TASK GOAL:
Please give the data below again in full, exactly as it stands.

EXTRACTED ENTRIES:
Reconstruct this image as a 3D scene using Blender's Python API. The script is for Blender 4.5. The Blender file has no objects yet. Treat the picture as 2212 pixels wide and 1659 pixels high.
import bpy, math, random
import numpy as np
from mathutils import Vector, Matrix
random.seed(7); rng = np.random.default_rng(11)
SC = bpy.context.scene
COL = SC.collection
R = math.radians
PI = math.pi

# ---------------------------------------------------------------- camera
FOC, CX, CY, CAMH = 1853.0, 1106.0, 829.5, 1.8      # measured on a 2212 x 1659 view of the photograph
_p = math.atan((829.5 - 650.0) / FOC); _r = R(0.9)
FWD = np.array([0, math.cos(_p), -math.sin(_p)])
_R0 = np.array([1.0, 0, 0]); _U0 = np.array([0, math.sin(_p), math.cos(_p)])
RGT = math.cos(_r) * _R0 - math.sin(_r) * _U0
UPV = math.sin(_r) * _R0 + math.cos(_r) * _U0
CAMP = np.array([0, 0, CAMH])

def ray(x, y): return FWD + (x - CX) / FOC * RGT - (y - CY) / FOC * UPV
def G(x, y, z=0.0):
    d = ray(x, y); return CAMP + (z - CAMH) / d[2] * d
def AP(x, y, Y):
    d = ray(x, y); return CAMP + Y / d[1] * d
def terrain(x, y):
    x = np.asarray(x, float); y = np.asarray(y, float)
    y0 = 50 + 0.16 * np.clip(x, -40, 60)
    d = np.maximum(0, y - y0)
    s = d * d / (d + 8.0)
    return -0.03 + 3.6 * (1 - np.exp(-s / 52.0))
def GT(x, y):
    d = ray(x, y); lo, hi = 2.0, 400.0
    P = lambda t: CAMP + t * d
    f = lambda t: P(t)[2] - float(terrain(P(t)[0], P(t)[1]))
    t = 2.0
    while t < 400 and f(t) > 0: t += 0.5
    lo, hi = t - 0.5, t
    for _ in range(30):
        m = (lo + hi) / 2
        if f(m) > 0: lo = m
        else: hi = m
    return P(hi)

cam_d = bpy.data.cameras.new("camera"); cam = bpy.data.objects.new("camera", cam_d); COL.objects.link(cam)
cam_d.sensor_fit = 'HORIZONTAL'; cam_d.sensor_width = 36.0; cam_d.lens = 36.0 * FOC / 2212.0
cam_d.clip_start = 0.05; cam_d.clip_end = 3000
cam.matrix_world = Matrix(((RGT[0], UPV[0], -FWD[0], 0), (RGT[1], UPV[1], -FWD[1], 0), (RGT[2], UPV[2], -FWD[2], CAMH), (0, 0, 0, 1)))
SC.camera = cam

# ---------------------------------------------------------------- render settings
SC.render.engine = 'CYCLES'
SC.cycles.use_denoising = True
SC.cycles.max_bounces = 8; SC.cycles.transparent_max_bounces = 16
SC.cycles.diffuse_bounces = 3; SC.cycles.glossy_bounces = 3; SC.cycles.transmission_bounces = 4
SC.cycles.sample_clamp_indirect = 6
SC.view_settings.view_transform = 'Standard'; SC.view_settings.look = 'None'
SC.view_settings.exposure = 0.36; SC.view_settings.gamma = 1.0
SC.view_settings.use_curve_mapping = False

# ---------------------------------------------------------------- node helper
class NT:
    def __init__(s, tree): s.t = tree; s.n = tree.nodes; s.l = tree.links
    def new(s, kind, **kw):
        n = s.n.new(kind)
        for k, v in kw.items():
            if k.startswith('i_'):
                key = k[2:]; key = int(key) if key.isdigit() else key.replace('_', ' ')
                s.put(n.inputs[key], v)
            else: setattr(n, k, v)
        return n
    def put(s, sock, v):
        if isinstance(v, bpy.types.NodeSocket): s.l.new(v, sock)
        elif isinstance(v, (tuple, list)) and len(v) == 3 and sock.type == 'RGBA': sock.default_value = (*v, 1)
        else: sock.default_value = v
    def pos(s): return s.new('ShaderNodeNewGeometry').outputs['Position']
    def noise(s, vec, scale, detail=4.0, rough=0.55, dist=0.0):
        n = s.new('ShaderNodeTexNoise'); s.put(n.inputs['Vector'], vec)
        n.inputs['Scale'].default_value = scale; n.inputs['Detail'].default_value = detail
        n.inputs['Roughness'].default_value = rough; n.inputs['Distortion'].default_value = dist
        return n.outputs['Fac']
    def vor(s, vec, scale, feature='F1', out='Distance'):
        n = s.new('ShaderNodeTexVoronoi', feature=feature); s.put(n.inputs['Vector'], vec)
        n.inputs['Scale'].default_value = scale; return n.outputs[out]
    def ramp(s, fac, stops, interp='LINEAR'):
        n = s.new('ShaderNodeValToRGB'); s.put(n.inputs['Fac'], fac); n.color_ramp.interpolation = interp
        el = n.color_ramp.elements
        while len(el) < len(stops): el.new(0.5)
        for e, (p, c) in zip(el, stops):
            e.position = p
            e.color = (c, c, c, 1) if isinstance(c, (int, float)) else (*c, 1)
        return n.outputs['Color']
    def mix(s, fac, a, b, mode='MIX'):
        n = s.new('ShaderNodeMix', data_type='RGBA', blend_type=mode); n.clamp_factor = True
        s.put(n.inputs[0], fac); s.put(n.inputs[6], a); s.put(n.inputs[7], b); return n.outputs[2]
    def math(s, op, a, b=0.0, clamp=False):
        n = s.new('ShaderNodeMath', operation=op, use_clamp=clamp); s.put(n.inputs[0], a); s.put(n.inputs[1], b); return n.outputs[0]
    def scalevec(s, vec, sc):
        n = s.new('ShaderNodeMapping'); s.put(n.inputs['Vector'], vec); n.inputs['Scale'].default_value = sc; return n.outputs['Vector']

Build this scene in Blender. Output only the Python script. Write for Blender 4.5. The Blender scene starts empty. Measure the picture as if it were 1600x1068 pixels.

EXERCISE RESPONSE:
Reconstruct this image as a 3D scene using Blender's Python API. The script is for Blender 4.5. The Blender file has no objects yet. Treat the picture as 2212 pixels wide and 1659 pixels high.
import bpy, math, random
import numpy as np
from mathutils import Vector, Matrix
random.seed(7); rng = np.random.default_rng(11)
SC = bpy.context.scene
COL = SC.collection
R = math.radians
PI = math.pi

# ---------------------------------------------------------------- camera
FOC, CX, CY, CAMH = 1853.0, 1106.0, 829.5, 1.8      # measured on a 2212 x 1659 view of the photograph
_p = math.atan((829.5 - 650.0) / FOC); _r = R(0.9)
FWD = np.array([0, math.cos(_p), -math.sin(_p)])
_R0 = np.array([1.0, 0, 0]); _U0 = np.array([0, math.sin(_p), math.cos(_p)])
RGT = math.cos(_r) * _R0 - math.sin(_r) * _U0
UPV = math.sin(_r) * _R0 + math.cos(_r) * _U0
CAMP = np.array([0, 0, CAMH])

def ray(x, y): return FWD + (x - CX) / FOC * RGT - (y - CY) / FOC * UPV
def G(x, y, z=0.0):
    d = ray(x, y); return CAMP + (z - CAMH) / d[2] * d
def AP(x, y, Y):
    d = ray(x, y); return CAMP + Y / d[1] * d
def terrain(x, y):
    x = np.asarray(x, float); y = np.asarray(y, float)
    y0 = 50 + 0.16 * np.clip(x, -40, 60)
    d = np.maximum(0, y - y0)
    s = d * d / (d + 8.0)
    return -0.03 + 3.6 * (1 - np.exp(-s / 52.0))
def GT(x, y):
    d = ray(x, y); lo, hi = 2.0, 400.0
    P = lambda t: CAMP + t * d
    f = lambda t: P(t)[2] - float(terrain(P(t)[0], P(t)[1]))
    t = 2.0
    while t < 400 and f(t) > 0: t += 0.5
    lo, hi = t - 0.5, t
    for _ in range(30):
        m = (lo + hi) / 2
        if f(m) > 0: lo = m
        else: hi = m
    return P(hi)

cam_d = bpy.data.cameras.new("camera"); cam = bpy.data.objects.new("camera", cam_d); COL.objects.link(cam)
cam_d.sensor_fit = 'HORIZONTAL'; cam_d.sensor_width = 36.0; cam_d.lens = 36.0 * FOC / 2212.0
cam_d.clip_start = 0.05; cam_d.clip_end = 3000
cam.matrix_world = Matrix(((RGT[0], UPV[0], -FWD[0], 0), (RGT[1], UPV[1], -FWD[1], 0), (RGT[2], UPV[2], -FWD[2], CAMH), (0, 0, 0, 1)))
SC.camera = cam

# ---------------------------------------------------------------- render settings
SC.render.engine = 'CYCLES'
SC.cycles.use_denoising = True
SC.cycles.max_bounces = 8; SC.cycles.transparent_max_bounces = 16
SC.cycles.diffuse_bounces = 3; SC.cycles.glossy_bounces = 3; SC.cycles.transmission_bounces = 4
SC.cycles.sample_clamp_indirect = 6
SC.view_settings.view_transform = 'Standard'; SC.view_settings.look = 'None'
SC.view_settings.exposure = 0.36; SC.view_settings.gamma = 1.0
SC.view_settings.use_curve_mapping = False

# ---------------------------------------------------------------- node helper
class NT:
    def __init__(s, tree): s.t = tree; s.n = tree.nodes; s.l = tree.links
    def new(s, kind, **kw):
        n = s.n.new(kind)
        for k, v in kw.items():
            if k.startswith('i_'):
                key = k[2:]; key = int(key) if key.isdigit() else key.replace('_', ' ')
                s.put(n.inputs[key], v)
            else: setattr(n, k, v)
        return n
    def put(s, sock, v):
        if isinstance(v, bpy.types.NodeSocket): s.l.new(v, sock)
        elif isinstance(v, (tuple, list)) and len(v) == 3 and sock.type == 'RGBA': sock.default_value = (*v, 1)
        else: sock.default_value = v
    def pos(s): return s.new('ShaderNodeNewGeometry').outputs['Position']
    def noise(s, vec, scale, detail=4.0, rough=0.55, dist=0.0):
        n = s.new('ShaderNodeTexNoise'); s.put(n.inputs['Vector'], vec)
        n.inputs['Scale'].default_value = scale; n.inputs['Detail'].default_value = detail
        n.inputs['Roughness'].default_value = rough; n.inputs['Distortion'].default_value = dist
        return n.outputs['Fac']
    def vor(s, vec, scale, feature='F1', out='Distance'):
        n = s.new('ShaderNodeTexVoronoi', feature=feature); s.put(n.inputs['Vector'], vec)
        n.inputs['Scale'].default_value = scale; return n.outputs[out]
    def ramp(s, fac, stops, interp='LINEAR'):
        n = s.new('ShaderNodeValToRGB'); s.put(n.inputs['Fac'], fac); n.color_ramp.interpolation = interp
        el = n.color_ramp.elements
        while len(el) < len(stops): el.new(0.5)
        for e, (p, c) in zip(el, stops):
            e.position = p
            e.color = (c, c, c, 1) if isinstance(c, (int, float)) else (*c, 1)
        return n.outputs['Color']
    def mix(s, fac, a, b, mode='MIX'):
        n = s.new('ShaderNodeMix', data_type='RGBA', blend_type=mode); n.clamp_factor = True
        s.put(n.inputs[0], fac); s.put(n.inputs[6], a); s.put(n.inputs[7], b); return n.outputs[2]
    def math(s, op, a, b=0.0, clamp=False):
        n = s.new('ShaderNodeMath', operation=op, use_clamp=clamp); s.put(n.inputs[0], a); s.put(n.inputs[1], b); return n.outputs[0]
    def scalevec(s, vec, sc):
        n = s.new('ShaderNodeMapping'); s.put(n.inputs['Vector'], vec); n.inputs['Scale'].default_value = sc; return n.outputs['Vector']

Build this scene in Blender. Output only the Python script. Write for Blender 4.5. The Blender scene starts empty. Measure the picture as if it were 1600x1068 pixels.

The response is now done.